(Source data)
-=-=-=-=-

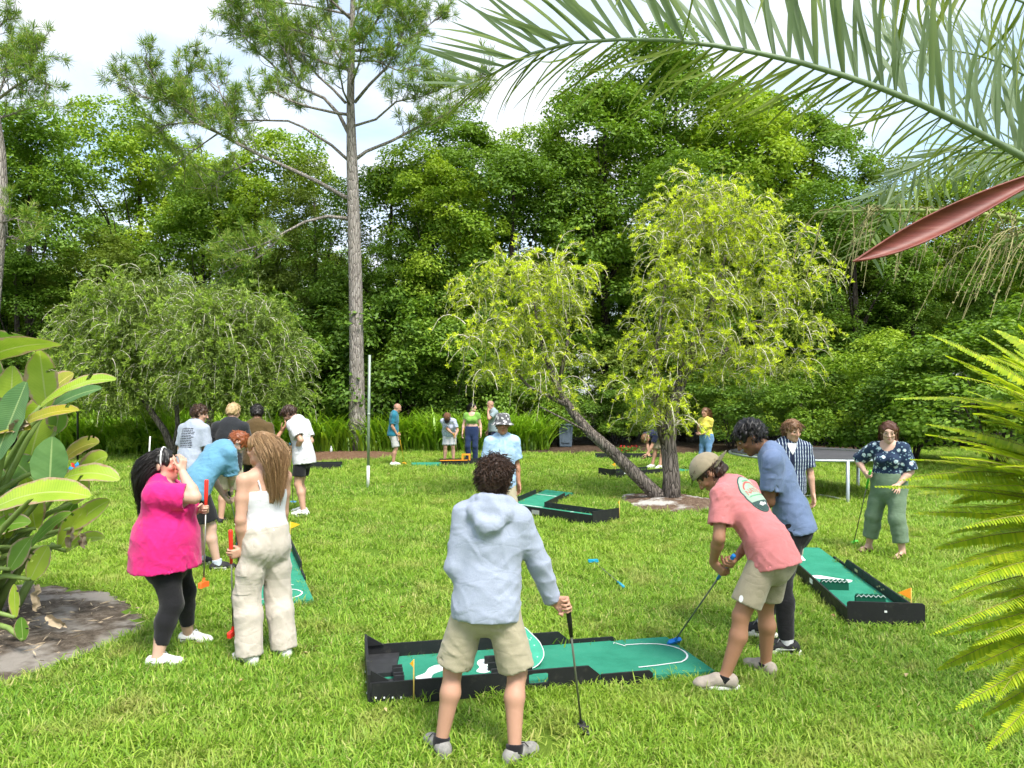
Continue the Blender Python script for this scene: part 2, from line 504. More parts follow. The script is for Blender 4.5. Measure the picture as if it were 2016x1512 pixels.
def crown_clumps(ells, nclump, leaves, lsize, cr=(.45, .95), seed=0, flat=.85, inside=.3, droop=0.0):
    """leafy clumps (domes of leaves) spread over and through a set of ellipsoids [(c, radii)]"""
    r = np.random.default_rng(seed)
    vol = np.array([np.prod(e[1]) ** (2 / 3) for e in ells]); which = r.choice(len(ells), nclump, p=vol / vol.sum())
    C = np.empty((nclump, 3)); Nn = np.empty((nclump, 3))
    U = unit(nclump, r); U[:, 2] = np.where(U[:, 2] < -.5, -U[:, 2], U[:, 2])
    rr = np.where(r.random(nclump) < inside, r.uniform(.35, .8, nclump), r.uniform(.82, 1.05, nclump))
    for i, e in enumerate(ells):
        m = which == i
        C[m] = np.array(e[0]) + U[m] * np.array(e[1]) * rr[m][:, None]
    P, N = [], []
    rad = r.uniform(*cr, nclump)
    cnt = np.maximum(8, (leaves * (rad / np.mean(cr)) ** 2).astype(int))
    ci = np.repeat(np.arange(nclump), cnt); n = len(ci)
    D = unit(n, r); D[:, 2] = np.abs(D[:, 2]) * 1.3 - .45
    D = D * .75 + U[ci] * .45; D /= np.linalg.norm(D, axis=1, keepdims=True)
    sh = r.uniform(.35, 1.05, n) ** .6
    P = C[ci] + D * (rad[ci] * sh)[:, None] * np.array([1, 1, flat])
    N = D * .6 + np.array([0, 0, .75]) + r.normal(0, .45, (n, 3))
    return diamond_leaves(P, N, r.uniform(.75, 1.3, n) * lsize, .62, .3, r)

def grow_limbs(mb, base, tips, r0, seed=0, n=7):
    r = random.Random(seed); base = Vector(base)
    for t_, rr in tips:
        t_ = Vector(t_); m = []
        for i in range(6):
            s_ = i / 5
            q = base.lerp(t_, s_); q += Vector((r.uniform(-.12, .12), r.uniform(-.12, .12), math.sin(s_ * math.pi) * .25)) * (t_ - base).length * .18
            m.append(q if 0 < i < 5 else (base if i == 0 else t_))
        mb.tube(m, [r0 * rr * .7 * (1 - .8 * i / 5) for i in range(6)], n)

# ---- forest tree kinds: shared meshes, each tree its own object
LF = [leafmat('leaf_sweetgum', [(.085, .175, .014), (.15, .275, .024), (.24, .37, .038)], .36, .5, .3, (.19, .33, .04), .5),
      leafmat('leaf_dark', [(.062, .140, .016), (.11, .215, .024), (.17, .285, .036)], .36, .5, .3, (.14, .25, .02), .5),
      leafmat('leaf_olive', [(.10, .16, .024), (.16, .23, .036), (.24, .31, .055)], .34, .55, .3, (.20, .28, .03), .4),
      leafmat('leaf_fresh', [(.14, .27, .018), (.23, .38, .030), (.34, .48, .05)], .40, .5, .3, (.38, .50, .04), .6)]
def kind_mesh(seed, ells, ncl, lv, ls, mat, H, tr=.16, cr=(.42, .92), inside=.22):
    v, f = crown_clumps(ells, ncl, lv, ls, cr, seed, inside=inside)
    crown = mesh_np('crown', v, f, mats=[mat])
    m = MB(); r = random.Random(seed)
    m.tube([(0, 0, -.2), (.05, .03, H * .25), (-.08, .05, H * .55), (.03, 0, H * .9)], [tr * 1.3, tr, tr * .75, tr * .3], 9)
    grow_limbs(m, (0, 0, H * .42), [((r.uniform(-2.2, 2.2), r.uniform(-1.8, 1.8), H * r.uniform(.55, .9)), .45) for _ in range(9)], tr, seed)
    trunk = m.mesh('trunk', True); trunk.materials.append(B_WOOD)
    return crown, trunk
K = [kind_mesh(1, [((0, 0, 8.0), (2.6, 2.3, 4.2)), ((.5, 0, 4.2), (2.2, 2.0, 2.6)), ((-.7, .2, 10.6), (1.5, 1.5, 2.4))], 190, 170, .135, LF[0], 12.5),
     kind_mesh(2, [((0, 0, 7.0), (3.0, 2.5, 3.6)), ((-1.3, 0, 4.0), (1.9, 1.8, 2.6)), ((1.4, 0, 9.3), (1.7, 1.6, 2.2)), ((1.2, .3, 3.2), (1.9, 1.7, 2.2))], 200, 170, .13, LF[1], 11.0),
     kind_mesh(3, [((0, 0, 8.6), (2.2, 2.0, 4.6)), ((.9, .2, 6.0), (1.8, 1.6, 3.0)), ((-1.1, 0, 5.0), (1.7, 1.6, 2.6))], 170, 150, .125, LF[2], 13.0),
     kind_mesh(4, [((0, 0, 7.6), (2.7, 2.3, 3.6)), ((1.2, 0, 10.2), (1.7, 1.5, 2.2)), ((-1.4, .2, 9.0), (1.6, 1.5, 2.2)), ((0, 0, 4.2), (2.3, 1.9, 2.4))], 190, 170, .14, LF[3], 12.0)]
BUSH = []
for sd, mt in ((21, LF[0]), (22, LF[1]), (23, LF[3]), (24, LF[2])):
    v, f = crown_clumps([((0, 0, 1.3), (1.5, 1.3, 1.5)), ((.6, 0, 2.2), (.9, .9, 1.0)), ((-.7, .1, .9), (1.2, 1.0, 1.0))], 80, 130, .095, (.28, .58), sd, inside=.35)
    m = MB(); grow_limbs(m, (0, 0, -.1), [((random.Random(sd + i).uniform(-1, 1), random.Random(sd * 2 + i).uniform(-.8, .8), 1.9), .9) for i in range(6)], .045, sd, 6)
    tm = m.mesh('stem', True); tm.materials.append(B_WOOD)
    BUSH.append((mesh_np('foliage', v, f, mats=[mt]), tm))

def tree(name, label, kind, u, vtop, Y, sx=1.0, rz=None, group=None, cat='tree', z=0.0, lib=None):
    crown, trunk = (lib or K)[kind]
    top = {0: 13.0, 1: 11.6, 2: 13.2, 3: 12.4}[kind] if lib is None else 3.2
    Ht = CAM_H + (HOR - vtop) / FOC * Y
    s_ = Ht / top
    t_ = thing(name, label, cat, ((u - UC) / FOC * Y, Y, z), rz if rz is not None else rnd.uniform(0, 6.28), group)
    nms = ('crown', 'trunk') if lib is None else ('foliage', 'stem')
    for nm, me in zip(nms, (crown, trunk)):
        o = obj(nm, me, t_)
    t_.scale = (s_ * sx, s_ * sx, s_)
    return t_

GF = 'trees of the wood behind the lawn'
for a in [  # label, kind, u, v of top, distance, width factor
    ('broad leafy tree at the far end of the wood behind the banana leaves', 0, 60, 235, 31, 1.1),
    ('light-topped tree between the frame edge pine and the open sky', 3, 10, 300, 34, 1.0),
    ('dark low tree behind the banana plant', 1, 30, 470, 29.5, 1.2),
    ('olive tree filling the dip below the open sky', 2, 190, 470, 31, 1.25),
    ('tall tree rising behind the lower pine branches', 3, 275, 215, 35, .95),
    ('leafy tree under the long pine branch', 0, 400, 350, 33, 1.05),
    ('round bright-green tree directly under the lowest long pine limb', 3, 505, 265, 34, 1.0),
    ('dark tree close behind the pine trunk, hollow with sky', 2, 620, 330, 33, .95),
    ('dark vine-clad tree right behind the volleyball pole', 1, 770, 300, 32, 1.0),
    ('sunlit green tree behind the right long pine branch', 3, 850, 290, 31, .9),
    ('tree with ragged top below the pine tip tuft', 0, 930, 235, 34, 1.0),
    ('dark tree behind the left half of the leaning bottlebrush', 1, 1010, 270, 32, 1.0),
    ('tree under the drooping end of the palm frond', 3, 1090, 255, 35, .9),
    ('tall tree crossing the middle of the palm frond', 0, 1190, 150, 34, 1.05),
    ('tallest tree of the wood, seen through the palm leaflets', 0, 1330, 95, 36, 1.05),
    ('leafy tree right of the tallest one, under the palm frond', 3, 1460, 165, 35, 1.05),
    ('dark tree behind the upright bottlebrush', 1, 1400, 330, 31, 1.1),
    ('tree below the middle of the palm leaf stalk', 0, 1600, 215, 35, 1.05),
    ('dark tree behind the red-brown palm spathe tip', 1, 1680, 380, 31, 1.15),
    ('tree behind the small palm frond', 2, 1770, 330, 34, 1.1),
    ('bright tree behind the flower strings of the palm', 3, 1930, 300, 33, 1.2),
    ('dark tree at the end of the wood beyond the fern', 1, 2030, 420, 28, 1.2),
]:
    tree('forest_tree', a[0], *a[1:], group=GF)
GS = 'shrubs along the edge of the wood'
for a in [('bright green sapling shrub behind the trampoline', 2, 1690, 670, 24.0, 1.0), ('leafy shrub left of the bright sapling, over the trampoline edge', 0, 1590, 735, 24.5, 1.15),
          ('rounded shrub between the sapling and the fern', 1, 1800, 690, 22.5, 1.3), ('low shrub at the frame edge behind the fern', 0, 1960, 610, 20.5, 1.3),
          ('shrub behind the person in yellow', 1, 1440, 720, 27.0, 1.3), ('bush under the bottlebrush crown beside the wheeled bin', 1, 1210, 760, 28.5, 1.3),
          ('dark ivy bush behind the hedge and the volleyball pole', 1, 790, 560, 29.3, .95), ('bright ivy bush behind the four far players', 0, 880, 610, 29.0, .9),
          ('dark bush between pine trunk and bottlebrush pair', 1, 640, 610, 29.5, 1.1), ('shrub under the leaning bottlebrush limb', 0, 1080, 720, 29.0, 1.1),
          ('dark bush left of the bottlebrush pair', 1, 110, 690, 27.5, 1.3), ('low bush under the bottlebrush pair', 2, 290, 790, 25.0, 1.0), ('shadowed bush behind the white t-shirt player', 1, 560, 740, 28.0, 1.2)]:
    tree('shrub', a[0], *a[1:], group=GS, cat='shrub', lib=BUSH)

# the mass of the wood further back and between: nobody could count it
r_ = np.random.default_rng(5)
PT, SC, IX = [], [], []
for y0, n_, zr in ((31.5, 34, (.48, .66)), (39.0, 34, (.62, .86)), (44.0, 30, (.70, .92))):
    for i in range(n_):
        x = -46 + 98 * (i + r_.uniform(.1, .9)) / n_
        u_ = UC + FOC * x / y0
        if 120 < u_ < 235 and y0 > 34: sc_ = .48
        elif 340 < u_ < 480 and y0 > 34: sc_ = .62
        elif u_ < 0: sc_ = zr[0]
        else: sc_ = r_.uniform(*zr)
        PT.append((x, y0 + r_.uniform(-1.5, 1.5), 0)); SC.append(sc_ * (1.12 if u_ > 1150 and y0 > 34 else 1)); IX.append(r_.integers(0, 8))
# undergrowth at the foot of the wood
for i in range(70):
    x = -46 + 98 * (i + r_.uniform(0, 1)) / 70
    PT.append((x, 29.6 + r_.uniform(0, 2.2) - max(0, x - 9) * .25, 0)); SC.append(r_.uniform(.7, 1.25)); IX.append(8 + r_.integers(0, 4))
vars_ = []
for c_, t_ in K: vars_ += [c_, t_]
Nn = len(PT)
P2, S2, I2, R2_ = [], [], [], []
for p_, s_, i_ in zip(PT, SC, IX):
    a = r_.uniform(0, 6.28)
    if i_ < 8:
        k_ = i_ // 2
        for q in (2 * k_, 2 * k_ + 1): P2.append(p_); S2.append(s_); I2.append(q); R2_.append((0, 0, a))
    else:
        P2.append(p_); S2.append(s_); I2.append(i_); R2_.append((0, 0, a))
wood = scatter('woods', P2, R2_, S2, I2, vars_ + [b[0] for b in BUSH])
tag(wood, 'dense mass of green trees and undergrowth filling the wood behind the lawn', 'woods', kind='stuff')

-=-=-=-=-

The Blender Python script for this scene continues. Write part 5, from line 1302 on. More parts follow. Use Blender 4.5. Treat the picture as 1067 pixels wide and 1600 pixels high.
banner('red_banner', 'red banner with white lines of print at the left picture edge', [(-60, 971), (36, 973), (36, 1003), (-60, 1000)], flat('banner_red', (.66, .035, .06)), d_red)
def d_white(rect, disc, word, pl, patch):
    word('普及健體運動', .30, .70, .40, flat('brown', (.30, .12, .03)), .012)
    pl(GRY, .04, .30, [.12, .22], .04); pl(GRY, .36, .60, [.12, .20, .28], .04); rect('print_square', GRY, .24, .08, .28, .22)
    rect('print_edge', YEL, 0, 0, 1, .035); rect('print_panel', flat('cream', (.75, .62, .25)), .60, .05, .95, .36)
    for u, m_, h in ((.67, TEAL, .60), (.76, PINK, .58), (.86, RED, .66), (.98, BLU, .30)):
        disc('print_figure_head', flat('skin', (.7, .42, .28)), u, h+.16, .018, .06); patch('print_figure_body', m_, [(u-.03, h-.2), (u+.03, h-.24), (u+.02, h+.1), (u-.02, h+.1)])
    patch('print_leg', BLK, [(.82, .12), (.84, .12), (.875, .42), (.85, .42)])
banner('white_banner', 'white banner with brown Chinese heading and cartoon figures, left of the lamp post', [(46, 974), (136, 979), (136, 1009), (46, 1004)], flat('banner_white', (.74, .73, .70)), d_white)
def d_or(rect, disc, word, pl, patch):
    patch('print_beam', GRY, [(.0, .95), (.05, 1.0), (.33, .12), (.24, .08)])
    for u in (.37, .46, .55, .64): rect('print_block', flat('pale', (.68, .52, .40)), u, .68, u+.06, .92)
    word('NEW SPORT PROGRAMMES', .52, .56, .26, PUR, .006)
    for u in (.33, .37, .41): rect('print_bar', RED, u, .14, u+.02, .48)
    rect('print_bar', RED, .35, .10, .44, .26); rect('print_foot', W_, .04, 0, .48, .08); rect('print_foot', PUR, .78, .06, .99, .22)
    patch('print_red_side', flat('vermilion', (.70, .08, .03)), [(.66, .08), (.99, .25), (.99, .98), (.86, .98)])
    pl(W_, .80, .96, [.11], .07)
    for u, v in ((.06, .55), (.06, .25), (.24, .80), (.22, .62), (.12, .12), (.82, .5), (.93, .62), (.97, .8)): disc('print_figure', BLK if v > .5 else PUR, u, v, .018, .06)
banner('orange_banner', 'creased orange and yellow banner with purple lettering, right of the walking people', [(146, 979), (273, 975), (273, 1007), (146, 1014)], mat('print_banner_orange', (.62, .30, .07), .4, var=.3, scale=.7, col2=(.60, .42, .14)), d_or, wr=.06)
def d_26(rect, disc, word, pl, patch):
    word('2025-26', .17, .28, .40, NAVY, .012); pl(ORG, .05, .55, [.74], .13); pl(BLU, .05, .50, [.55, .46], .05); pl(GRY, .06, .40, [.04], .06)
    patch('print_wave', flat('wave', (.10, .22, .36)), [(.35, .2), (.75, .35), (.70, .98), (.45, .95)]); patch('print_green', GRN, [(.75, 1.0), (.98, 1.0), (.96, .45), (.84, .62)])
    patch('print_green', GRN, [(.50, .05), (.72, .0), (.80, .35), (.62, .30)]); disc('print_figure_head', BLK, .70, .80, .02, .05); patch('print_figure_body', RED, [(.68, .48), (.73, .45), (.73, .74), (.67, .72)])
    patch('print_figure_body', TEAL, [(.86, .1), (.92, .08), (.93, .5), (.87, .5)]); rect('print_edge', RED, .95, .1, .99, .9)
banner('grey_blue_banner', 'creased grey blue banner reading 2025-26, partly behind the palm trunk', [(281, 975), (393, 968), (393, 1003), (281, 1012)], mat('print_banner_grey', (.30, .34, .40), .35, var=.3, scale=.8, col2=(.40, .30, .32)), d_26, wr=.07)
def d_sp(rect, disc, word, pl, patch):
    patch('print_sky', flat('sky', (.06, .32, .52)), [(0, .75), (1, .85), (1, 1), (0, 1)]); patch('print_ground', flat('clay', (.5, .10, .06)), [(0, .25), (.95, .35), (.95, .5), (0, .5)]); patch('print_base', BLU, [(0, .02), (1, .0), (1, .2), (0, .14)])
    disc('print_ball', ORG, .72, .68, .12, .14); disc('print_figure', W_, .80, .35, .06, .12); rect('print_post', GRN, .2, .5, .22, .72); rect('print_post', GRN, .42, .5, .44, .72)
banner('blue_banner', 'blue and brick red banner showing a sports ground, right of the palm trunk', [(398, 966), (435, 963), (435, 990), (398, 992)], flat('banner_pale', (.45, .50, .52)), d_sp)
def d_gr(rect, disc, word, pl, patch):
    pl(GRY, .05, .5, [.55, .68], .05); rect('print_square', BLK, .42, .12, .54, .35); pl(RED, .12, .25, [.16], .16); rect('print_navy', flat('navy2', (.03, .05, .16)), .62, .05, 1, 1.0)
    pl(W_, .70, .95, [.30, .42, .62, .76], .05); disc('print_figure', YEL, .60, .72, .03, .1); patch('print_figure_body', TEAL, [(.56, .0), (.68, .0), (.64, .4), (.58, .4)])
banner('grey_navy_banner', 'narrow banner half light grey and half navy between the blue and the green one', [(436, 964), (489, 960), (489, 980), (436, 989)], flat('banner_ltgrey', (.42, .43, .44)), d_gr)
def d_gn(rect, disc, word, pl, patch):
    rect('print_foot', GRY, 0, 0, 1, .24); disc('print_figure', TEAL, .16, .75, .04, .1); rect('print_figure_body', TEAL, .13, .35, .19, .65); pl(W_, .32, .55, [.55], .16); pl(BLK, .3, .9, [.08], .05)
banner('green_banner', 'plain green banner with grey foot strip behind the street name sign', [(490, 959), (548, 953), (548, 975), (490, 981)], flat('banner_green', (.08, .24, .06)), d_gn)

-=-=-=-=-

> _Problem_: Only the lines from the line with "Continue the Blender" to the line with "return diamond_leaves(P, N, r.uniform(.75, 1.3, n)", inclusive, are to be printed, exactly as they appear.

> _Output for this exercise_:
Continue the Blender Python script for this scene: part 2, from line 504. More parts follow. The script is for Blender 4.5. Measure the picture as if it were 2016x1512 pixels.
def crown_clumps(ells, nclump, leaves, lsize, cr=(.45, .95), seed=0, flat=.85, inside=.3, droop=0.0):
    """leafy clumps (domes of leaves) spread over and through a set of ellipsoids [(c, radii)]"""
    r = np.random.default_rng(seed)
    vol = np.array([np.prod(e[1]) ** (2 / 3) for e in ells]); which = r.choice(len(ells), nclump, p=vol / vol.sum())
    C = np.empty((nclump, 3)); Nn = np.empty((nclump, 3))
    U = unit(nclump, r); U[:, 2] = np.where(U[:, 2] < -.5, -U[:, 2], U[:, 2])
    rr = np.where(r.random(nclump) < inside, r.uniform(.35, .8, nclump), r.uniform(.82, 1.05, nclump))
    for i, e in enumerate(ells):
        m = which == i
        C[m] = np.array(e[0]) + U[m] * np.array(e[1]) * rr[m][:, None]
    P, N = [], []
    rad = r.uniform(*cr, nclump)
    cnt = np.maximum(8, (leaves * (rad / np.mean(cr)) ** 2).astype(int))
    ci = np.repeat(np.arange(nclump), cnt); n = len(ci)
    D = unit(n, r); D[:, 2] = np.abs(D[:, 2]) * 1.3 - .45
    D = D * .75 + U[ci] * .45; D /= np.linalg.norm(D, axis=1, keepdims=True)
    sh = r.uniform(.35, 1.05, n) ** .6
    P = C[ci] + D * (rad[ci] * sh)[:, None] * np.array([1, 1, flat])
    N = D * .6 + np.array([0, 0, .75]) + r.normal(0, .45, (n, 3))
    return diamond_leaves(P, N, r.uniform(.75, 1.3, n) * lsize, .62, .3, r)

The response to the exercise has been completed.